Just as in Marriage our Ministries will be under attack as Shelia put it so well. I will also remember your encoraging words “don’t let the naysayers overwhelm your heart.” I love the way you put that.
~ 2 Thumbs Up!
Amen.
Love Ya! Susie 🙂
Susie Cantrell ~ SusieMM413 says
Shelia Darlin’,
I appreciate you & your ministry so much. I consider you a Mentor. I am Stepping Up & Out to the Next Level of Ministry to the Princesses of God with my hand firmly in His strong, loving grip while my eyes & heart search His Word & His Women’s Ministry Girls’ sites for lessons to learn. I’m glad He led me here. I find Encouragement, Inspiration & Practical Tools of Ministry. Thank_You. 🙂
I enCourage you to keep to the path & continue to allow your heart to be poured out for others are receiving His Word thru you & His Ministry you shepherd.
Blessings & Have a JOY-Full Day!
Love Ya! Susie 🙂
Lisa E. Williams says
Well said and sound advice given.
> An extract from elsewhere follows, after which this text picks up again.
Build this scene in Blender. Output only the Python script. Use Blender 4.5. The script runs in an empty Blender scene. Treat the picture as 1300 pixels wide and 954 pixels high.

I have put some of those suggestions in place even on my website and blog which are not read by many at all. Maybe God is preparing me for more… even contrary readers.
Diane Yuhas says
Sheila, I so appreciate this post. I haven’t had many negative comments since most people who read my blog are Christians, but I’ve thought it important to respond and leave them there. But you are right about the fact that many never come back to see your reply. They are not interested in dialogue. I think I may continue to respond, but if they do not return after a few days, I may simply delete those comments.
Candy Troutman says
I haven’t had such attacks on my blog yet but I have on Facebook. Because of my younger days of dominating and controlling and aggressive behavior and words, I am devastated when there is controversy on my posts. I have always deleted them. Thank you for reminding me not to take it so personally. I don’t want to speak a watered down truth just for the sake of having no disagreement. Satan doesn’t attack something that isn’t a threat to him.
Diane Yuhas says
Candy, I can’t believe you ever were dominating, controlling, or aggressive! Just messin’ with ya. Love, Diane
sheilagregoire says
I like that, Candy: “Satan doesn’t attack something that isn’t a threat to him.” So true! And, after all, don’t we all want to be DANGEROUS?
Cindy Bultema says
Thanks for a very helpful, thought-inducing post. I’ve wrestled with the exact questions. Although I’ve not been “attacked” ~ I have prayerfully decided to block comments when I post on YouTube. I appreciate all of your thoughts (and your sweet commenters) and hope you’ll continue to teach us in this area! (I learn so much from you!)
Have a wonderful weekend! Sweet blessings, Cindy 🙂
P.S. I did a thumbs up for you! 🙂
Alice says
My husband and I have been in ministry a number of years, but It wasn’t until a couple of years ago that I was asked to speak specifically at a Women’s Retreat. For the first time in my life I felt like “this is what I am called to do”. From beginning to end it was a blessing. Shortly afterwards though we lost our home and had to move from the area. I spoke in another women’s retreat in AL, 1600 miles away from previous retreat, and felt the same way, but after two years this seemed to have gotten put on the back shelf as we did other ministry (Although during this time I still taught ladies Bible studies and did youth retreats). This last year has been a real struggle physically for me which is unusual, so I called some friends for prayer. In essence what they felt from the Lord was that God was calling me back to my true calling - Teach women about intimacy with him, which has always been my heart. I was excited, relieved, and felt that a cloud had lifted from me when these words were spoken to me, but now I almost don’t know where to begin and I am a little scared too. I did put the word out through our ministry email list and I am recruiting individual prayer partners for this specifically. I am praying for clear direction on the steps Jesus wants me to take as my heart is to glorify and honor Him.